Requirement:
Look below. Copy each line that has "scene" in it.

Rows:
━━━━━━━━
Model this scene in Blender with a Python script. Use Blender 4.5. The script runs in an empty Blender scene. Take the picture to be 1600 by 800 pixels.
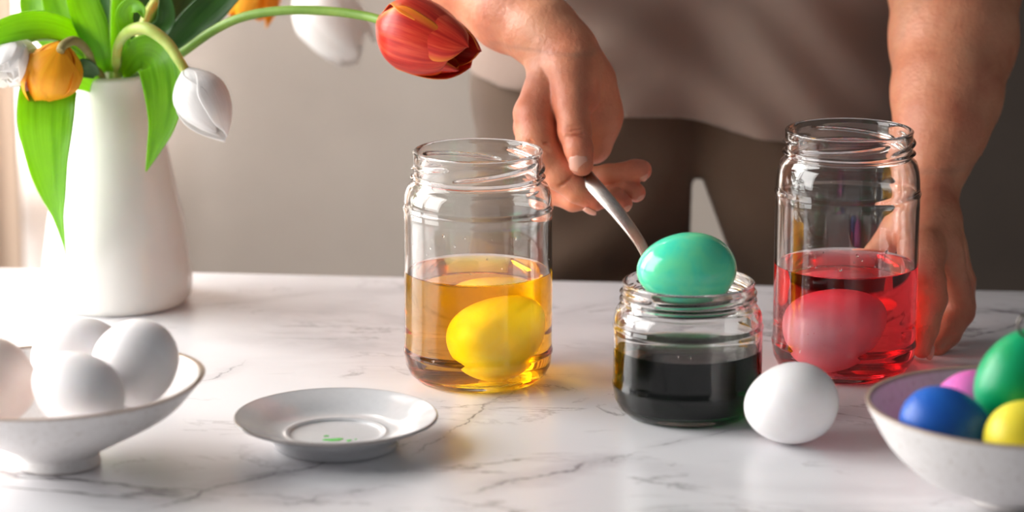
import bpy, bmesh, math, random
import numpy as np
from mathutils import Vector, Matrix
PI = math.pi
sc = bpy.context.scene

# ------------------------------------------------------------------ camera
CAM_Z, PITCH, F = 0.525, math.radians(13.0), 4600.0
cam = bpy.data.cameras.new('camera'); cam_o = bpy.data.objects.new('camera', cam)
sc.collection.objects.link(cam_o)
cam_o.location = (0, 0, CAM_Z); cam_o.rotation_euler = (PI/2 - PITCH, 0, 0)
cam.sensor_width = 36; cam.lens = 36*F/1600; cam.clip_start = 0.05; cam.clip_end = 50
cam.dof.use_dof = True; cam.dof.focus_distance = 1.95; cam.dof.aperture_fstop = 4.5
sc.camera = cam_o

# ------------------------------------------------------------------ world, lights, exposure
w = bpy.data.worlds.new('world'); sc.world = w; w.use_nodes = True
bg = w.node_tree.nodes['Background']; bg.inputs[0].default_value = (0.93, 0.96, 1.0, 1); bg.inputs[1].default_value = 0.13
def area(name, loc, target, sx, sy, power, col):
    l = bpy.data.lights.new(name, 'AREA'); l.shape = 'RECTANGLE'; l.size = sx; l.size_y = sy
    l.energy = power; l.color = col
    o = bpy.data.objects.new(name, l); sc.collection.objects.link(o); o.location = loc
    o.rotation_euler = (Vector(target)-Vector(loc)).to_track_quat('-Z', 'Y').to_euler()
    return o
area('window_light_left', (-1.35, 1.60, 0.62), (0.1, 1.95, 0.05), 0.75, 1.15, 20, (1.0, 0.98, 0.955))
area('window_light_left', (-1.35, 2.42, 0.62), (0.1, 2.05, 0.05), 0.75, 1.15, 30, (1.0, 0.98, 0.955))
area('window_light_back', (-0.96, 3.05, 0.55), (-0.93, 2.0, 0.3), 1.12, 1.3, 100, (1.0, 0.99, 0.98))
sc.view_settings.view_transform = 'Standard'; sc.view_settings.look = 'None'
sc.view_settings.gamma = 1; sc.view_settings.exposure = 0.28; sc.view_settings.use_curve_mapping = False
cy = sc.cycles
cy.max_bounces = 20; cy.transmission_bounces = 20; cy.transparent_max_bounces = 16
cy.glossy_bounces = 8; cy.diffuse_bounces = 5; cy.sample_clamp_indirect = 0; cy.blur_glossy = 0.0
cy.use_denoising = True

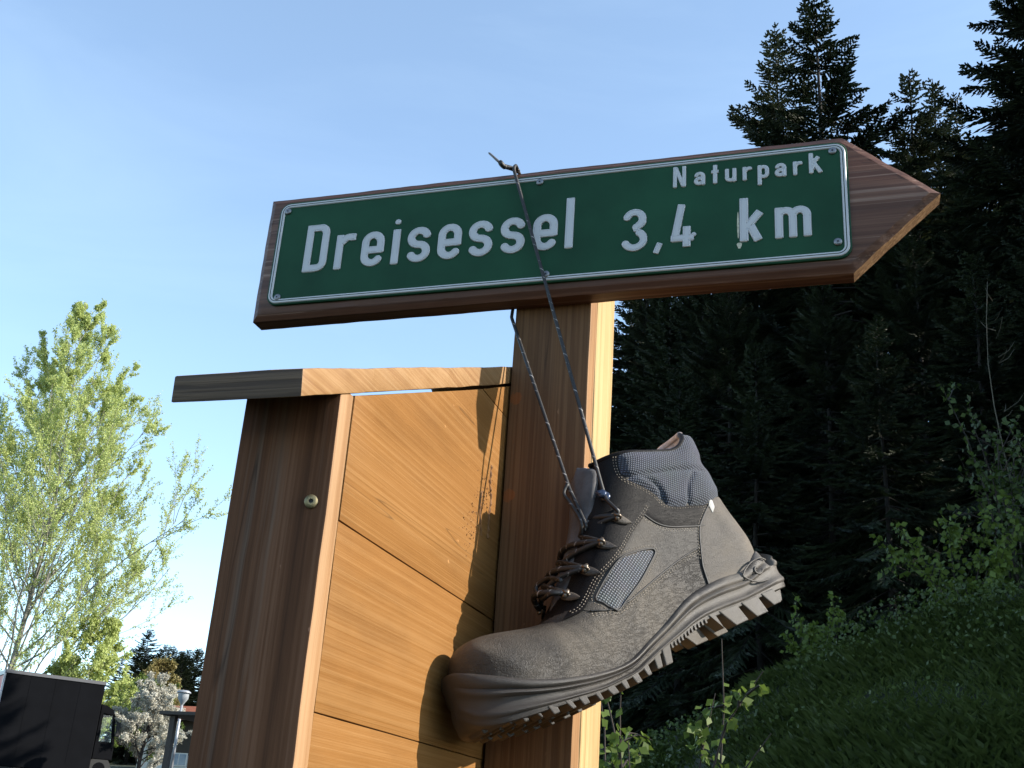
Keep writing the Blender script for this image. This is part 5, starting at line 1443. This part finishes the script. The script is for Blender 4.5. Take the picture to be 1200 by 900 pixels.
tag(o, 'thin bare dead stalk standing in front of the black spruces', 'plant stalk')

# grass on the bank
NB = 230000
rg = np.random.default_rng(9)
gx = rg.uniform(-3.2, 2.6, NB); gy = rg.uniform(3.4, 8.6, NB)
clump = np.array([mnoise.noise(Vector((a * 1.6, b_ * 1.6, 3))) for a, b_ in zip(gx, gy)])
keepm = rg.random(NB) < 0.75 + clump
gx, gy, clump = gx[keepm], gy[keepm], clump[keepm]; NB = len(gx)
g0 = np.stack([gx, gy, ground_z(gx, gy) - 0.01], 1)
hh = (0.035 + 0.055 * rg.random(NB)) * (1 + 0.7 * np.clip(clump, -.5, 1))
az = rg.uniform(0, 6.28, NB); tl_ = rg.uniform(0.1, 0.9, NB)
d = np.stack([np.cos(az) * tl_, np.sin(az) * tl_, np.ones(NB)], 1); d /= np.linalg.norm(d, axis=1)[:, None]
sd = np.stack([-np.sin(az), np.cos(az), np.zeros(NB)], 1) * (0.0016 + 0.0022 * rg.random(NB))[:, None]
mid_ = g0 + d * hh[:, None] * 0.6; tip = g0 + d * hh[:, None] + np.stack([np.cos(az), np.sin(az), -0.3 * np.ones(NB)], 1) * (hh * 0.35)[:, None]
V = np.stack([g0 - sd, g0 + sd, mid_ + sd * .8, tip, mid_ - sd * .8], 1).reshape(-1, 3)
F = np.arange(NB * 5).reshape(-1, 5)
M['grass'] = leaf_mat('bank_grass', (0.046, 0.074, 0.015), (0.105, 0.15, 0.037), 0.3, 0.6)
tag(fast_mesh('grass', V, F, M['grass'], None, False), kind='stuff')

# low leafy growth along the crest and over the top of the bank
rg = np.random.default_rng(21); NC = 12000
cx_ = rg.uniform(-1.9, 2.4, NC); cy_ = rg.normal(7.0, 0.55, NC)
cn_ = np.array([mnoise.noise(Vector((a * 1.1, b_ * 1.4, 8))) for a, b_ in zip(cx_, cy_)])
ok_ = cn_ > -0.12 + 0.25 * rg.random(NC); cx_, cy_, cn_ = cx_[ok_], cy_[ok_], cn_[ok_]
P_ = np.stack([cx_, cy_, ground_z(cx_, cy_) + 0.02 + rg.random(len(cx_)) * (0.06 + 0.26 * np.clip(cn_, 0, 1))], 1)
V, F = leaf_quads(P_, 0.028, rg, long=1.4)
tag(fast_mesh('ground_cover', V, F, M['dark_leaf'], None, False), kind='stuff')

# ------------------------------------------------------------------ the car park side
M['truck'] = simple('dark_blue_black_paint', (0.004, 0.0043, 0.0055), 0.85, 0, 0.15, 2.0, spec=0.06)
M['truck_trim'] = simple('truck_grey_trim', (0.30, 0.31, 0.33), 0.45, 0.3)
M['rail'] = simple('dull_rail', (0.07, 0.072, 0.078), 0.6)
M['red'] = simple('red_panel', (0.40, 0.03, 0.03), 0.5)
M['rubber'] = simple('rubber', (0.015, 0.015, 0.015), 0.8)
gm_, n, l, b = new_mat('window_glass'); b.inputs['Base Color'].default_value = (0.9, 0.95, 0.95, 1); b.inputs['Transmission Weight'].default_value = 0.95; b.inputs['Roughness'].default_value = 0.03; b.inputs['IOR'].default_value = 1.05
M['glass'] = gm_
P0 = np.array([-29.1, 34.0]); dT = np.array([0.631, 0.776]); nT = np.array([0.776, -0.631])
tz = gz(-28, 35.5)
truck = empty('box_truck', (P0[0], P0[1], tz), 'black box truck with its cab facing away, parked under the leafy tree', 'truck')
truck.rotation_euler = (0, 0, math.atan2(dT[1], dT[0]))
# local: x forward, y to the left (away from the camera), z up
LB, TH = 3.46, 6.26 - tz
mb = MB(); mb.box(0, LB, 0.0, 2.3, 0.22, TH); cargo = mb.build('cargo_box', M['truck'], truck, bevel=0.03)
mb = MB()
for k in range(1, 4): mb.box(k * LB / 4 - 0.01, k * LB / 4 + 0.01, -0.006, 0.001, 0.5, TH - 0.12)
mb.build('side_rib', M['truck'], cargo)
mb = MB(); mb.box(-0.02, LB + .02, -0.035, 0.04, TH - 0.10, TH + 0.02); mb.build('top_rail', M['rail'], truck, bevel=.008)
mb = MB(); mb.box(-0.06, -0.003, 0.0, 0.10, 0.85, TH); mb.box(-0.06, -0.003, 2.2, 2.3, 0.85, TH); mb.box(-0.06, -0.003, 0.10, 2.2, TH - .14, TH); mb.build('rear_frame', M['truck_trim'], truck)
mb = MB(); mb.box(-0.03, -0.004, 0.12, 1.15, 0.9, TH - .16); mb.build('rear_door', M['red'], truck)
mb = MB(); mb.box(-0.03, -0.004, 1.17, 2.18, 0.9, TH - .16); mb.build('rear_door', M['red'], truck)
def prism_xz(prof, y0, y1):
    n_ = len(prof)
    V = [(p[0], y0, p[1]) for p in prof] + [(p[0], y1, p[1]) for p in prof]
    F = [tuple(range(n_)), tuple(range(n_, 2 * n_))[::-1]] + [(k, k + n_, (k + 1) % n_ + n_, (k + 1) % n_) for k in range(n_)]
    return V, F
ch = TH - 0.95
mb = MB()
mb.add(*prism_xz([(LB + .05, 0.75), (LB + 0.75, 0.75), (LB + 0.74, 1.35), (LB + .05, 1.35)], 0.12, 2.2))
mb.add(*prism_xz([(LB + .05, ch - .10), (LB + 0.60, ch - .16), (LB + 0.50, ch + .04), (LB + .25, ch + .16), (LB + .05, ch + .2)], 0.12, 2.2))
mb.box(LB + .05, LB + .16, 0.12, 0.2, 1.35, ch - .1); mb.box(LB + .05, LB + .16, 2.12, 2.2, 1.35, ch - .1); mb.box(LB + .05, LB + .07, .2, .6, 1.35, ch - .1)
for y0 in (0.12, 2.12): mb.add(*prism_xz([(LB + .62, 1.35), (LB + .74, 1.35), (LB + .60, ch - .15), (LB + .50, ch - .13)], y0, y0 + .08))
cab = mb.build('cab', M['truck'], truck, bevel=0.015)
mb = MB(); mb.box(LB + .17, LB + .60, 0.14, 0.15, 1.36, ch - .17); mb.build('window', M['glass'], truck)
mb = MB(); mb.add(*prism_xz([(LB + .70, 1.36), (LB + .715, 1.36), (LB + .575, ch - .16), (LB + .56, ch - .16)], .21, 2.11)); mb.build('windscreen', M['glass'], truck)
for s_, y0 in ((1, -0.12), (-1, 2.34)):
    mb = MB(); mb.box(LB + .66, LB + .78, y0, y0 + .10, 1.55, 2.05); mb.tube([(LB + .70, y0 + .05, 1.95), (LB + .62, y0 + (.22 if s_ > 0 else -.1), 2.0)], 0.015); mb.build('side_mirror', M['rubber'], truck, bevel=.02)
for (x, y0) in ((0.8, 0.05), (0.8, 1.95), (LB + .35, 0.15), (LB + .35, 1.9)):
    V = [(x + 0.42 * math.cos(a), y0 + dy, 0.42 + 0.42 * math.sin(a)) for dy in (0, .26) for a in np.linspace(0, 2 * math.pi, 24, endpoint=False)]
    F = [tuple(range(24)), tuple(range(24, 48))[::-1]] + [(k, k + 24, (k + 1) % 24 + 24, (k + 1) % 24) for k in range(24)]
    w_ = mesh('wheel', V, F, M['rubber'], truck)
    V = [(x + 0.22 * math.cos(a), y0 + dy, 0.42 + 0.22 * math.sin(a)) for dy in (-.01, .27) for a in np.linspace(0, 2 * math.pi, 16, endpoint=False)]
    F = [tuple(range(16)), tuple(range(16, 32))[::-1]] + [(k, k + 16, (k + 1) % 16 + 16, (k + 1) % 16) for k in range(16)]
    mesh('rim', V, F, M['truck'], w_)
mb = MB(); mb.box(0.1, LB + .3, .5, .65, .55, .84); mb.box(0.1, LB + .3, 1.65, 1.8, .55, .84); mb.build('chassis', M['rubber'], truck)

# house with a red tiled roof
hz = gz(-31.5, 51) - 0.05
house = empty('house', (-31.5, 50, hz), 'low house with orange tiled roof, half hidden by the wooden board', 'house')
M['plaster'] = simple('white_plaster', (0.66, 0.65, 0.62), 0.85, 0, 0.08, 3)
M['dark_timber'] = simple('dark_timber', (0.035, 0.026, 0.02), 0.7)
M['tile'] = simple('orange_roof_tile', (0.42, 0.14, 0.075), 0.75, 0, 0.2, 5)
E_ = 6.35 - hz; RG = 7.25 - hz
mb = MB(); mb.box(-2.6, 5, 0.0, 6, 0, E_ - .02); wall = mb.build('wall', M['plaster'], house)
mb = MB(); mb.box(-1.75, 5.02, -0.03, -0.001, 0.75, E_ - .05); mb.build('timber_cladding', M['dark_timber'], house)
for s_, (y0, y1) in enumerate(((-0.9, 3.0), (6.9, 3.0))):
    k = 14
    for r_ in range(k):
        t0, t1 = r_ / k, (r_ + 1) / k
        mb = MB(); ya, yb = y0 + (y1 - y0) * t0, y0 + (y1 - y0) * t1; za, zb_ = E_ - .12 + (RG - E_ + .12) * t0, E_ - .12 + (RG - E_ + .12) * t1
        mb.add([(-3.0, ya, za + .05), (5.4, ya, za + .05), (5.4, yb, zb_ + .02), (-3.0, yb, zb_ + .02), (-3.0, ya, za), (5.4, ya, za), (5.4, yb, zb_ - .03), (-3.0, yb, zb_ - .03)], [(3, 2, 1, 0), (4, 5, 6, 7), (0, 1, 5, 4), (1, 2, 6, 5), (2, 3, 7, 6), (3, 0, 4, 7)])
        mb.build('tile_course', M['tile'], house)
mb = MB(); mb.box(-0.3, 0.5, 2.7, 3.3, RG - .3, RG + .35); mb.build('chimney', M['tile'], house)
mb = MB(); mb.box(-0.75, 0.15, -0.06, -0.031, 0.25, 0.85); wd = mb.build('window', M['plaster'], house)
mb = MB(); mb.box(-0.68, -0.33, -0.07, -0.061, 0.31, 0.80); mb.box(-0.27, 0.08, -0.07, -0.061, 0.31, 0.80); mb.build('pane', simple('blue_pane', (0.20, 0.27, 0.36), 0.15), wd)

# shelter with a flat dark roof on a thick post, and the street lamp behind it
sz = gz(-21.9, 34)
sh = empty('shelter', (-21.9, 34, sz), 'small shelter with a flat dark roof on thick posts under the street lamp', 'shelter')
mb = MB(); mb.box(-0.45, 1.9, -.5, 1.6, 4.90 - sz, 5.02 - sz); mb.build('roof', M['dark_timber'], sh, bevel=.02)
for (x, y) in ((-.05, -.2), (1.7, -.2), (-.05, 1.4), (1.7, 1.4)):
    mb = MB(); mb.box(x - .09, x + .09, y - .09, y + .09, 0, 4.90 - sz); mb.build('post', M['dark_timber'], sh)
lz = gz(-22.15, 35.8)
lamp = empty('street_lamp', (-23.15, 36.0, lz), 'street lamp with a round grey hood on a thin pole', 'street lamp')
LT = 6.0 - lz
mb = MB(); mb.tube([(0, 0, 0), (0, 0, LT - .5)], [0.06, 0.045], 10); mb.build('pole', M['truck_trim'], lamp, True)
def lathe(prof, k=20):
    V = [(r_ * math.cos(a), r_ * math.sin(a), z) for (r_, z) in prof for a in np.linspace(0, 2 * math.pi, k, endpoint=False)]
    F = [(q * k + a, q * k + (a + 1) % k, (q + 1) * k + (a + 1) % k, (q + 1) * k + a) for q in range(len(prof) - 1) for a in range(k)]
    return V, F
mesh('hood', *lathe([(0.0, LT), (0.16, LT - .02), (0.24, LT - .07), (0.25, LT - .11), (0.20, LT - .12)]), M['truck_trim'], lamp, True)
mesh('globe', *lathe([(0.19, LT - .12), (0.18, LT - .3), (0.10, LT - .42), (0.05, LT - .5)]), simple('lamp_shade_grey', (0.30, 0.32, 0.34), 0.4), lamp, True)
━━━━━━━━
Complete response:
Model this scene in Blender with a Python script. Use Blender 4.5. The script runs in an empty Blender scene. Take the picture to be 1600 by 800 pixels.
sc = bpy.context.scene